Así, el trabajo de Moreno-Caballud, que nos cuenta cosas del pasado para poder entender el presente, es un código-fuente para poder seguir las líneas que estos mecanismos de asignación y extracción de valor han ido marcando hasta hoy. Nos sirve, y mucho, este libro, para aprender a no enredarnos en las redondeces asertivas y pasar a la discusión fuerte sobre los modos de vida. Nos relata que hay una continuidad en todos esos años que se agrega en torno al lugar que ocupan los expertos: los economistas conforman políticas públicas, pero los intelectuales, o filósofos, con su autoridad cultural para decir al público lo que es bueno, normalizan esas políticas. Esto va más allá de la crítica puntual, o incluso regular, de los intelectuales de izquierda a las políticas del PSOE en sus primeras legislaturas. Los casos en los que profundiza “Culturas de cualquiera” nos muestran que esas críticas, por muy incisivas que fueran, no ponían (ni ponen) en crisis la vida que se está conformando en torno al consumo y la individualización. En este sentido, tanto los economistas como los intelectuales le han servido bien a la crisis, que ha caído de pie en su proyecto neoliberal a pesar de haberse llevado por delante la seguridad vital de muchas personas.

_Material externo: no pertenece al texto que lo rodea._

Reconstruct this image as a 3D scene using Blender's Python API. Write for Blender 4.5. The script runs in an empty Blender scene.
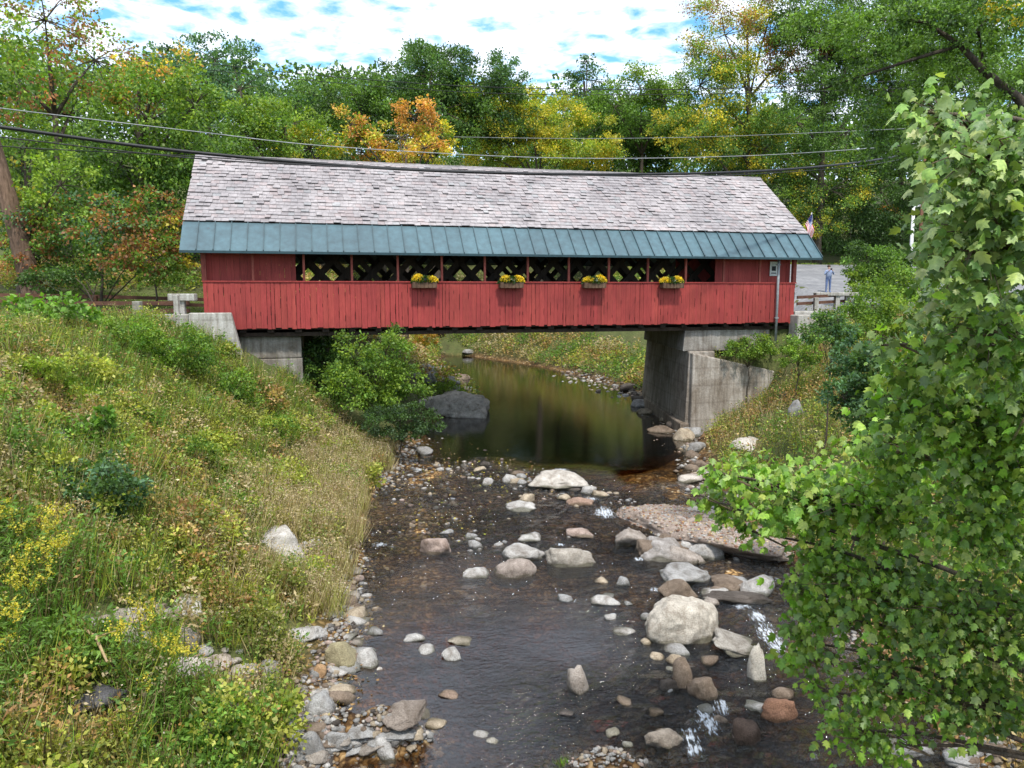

Pero siempre hay vida que excede, y es esa que pone en crisis, palos en las ruedas, al proyecto neoliberal. El libro también recoge una hermosa genealogía de las múltiples formas de vivir que nos vuelven a juntar en la precariedad y en la cooperación, y los diversos intentos de inventar lenguajes que nos cuentan tal como somos y nos hacen existir frente al peligro de no ser reconocidos por ser raros. Volviendo a 2013, a aquella sala de la universidad de Columbia, a aquella expresión de melancolía por la falta de intelectuales de izquierda, una se recoloca en la silla ante una aseveración así porque recuerda a todos esos cuerpos expuestos a la crisis que han ido construyendo su sentido, juntos, a contrapelo de la crisis, con todas las dificultades que implica hacer una cultura que no se separa de lo material que la permite existir, con una existencia llena de incertidumbre por la dificultad de sostenerse en el tiempo y encontrar, si se buscan, anclajes institucionales lo suficientemente abiertos para continuar la tarea. Y claro, de lo que dan ganas es de alegrarse mucho de que la crítica a la crisis no venga de la cultura de los intelectuales “que saben”, sino de las culturas de cualquiera.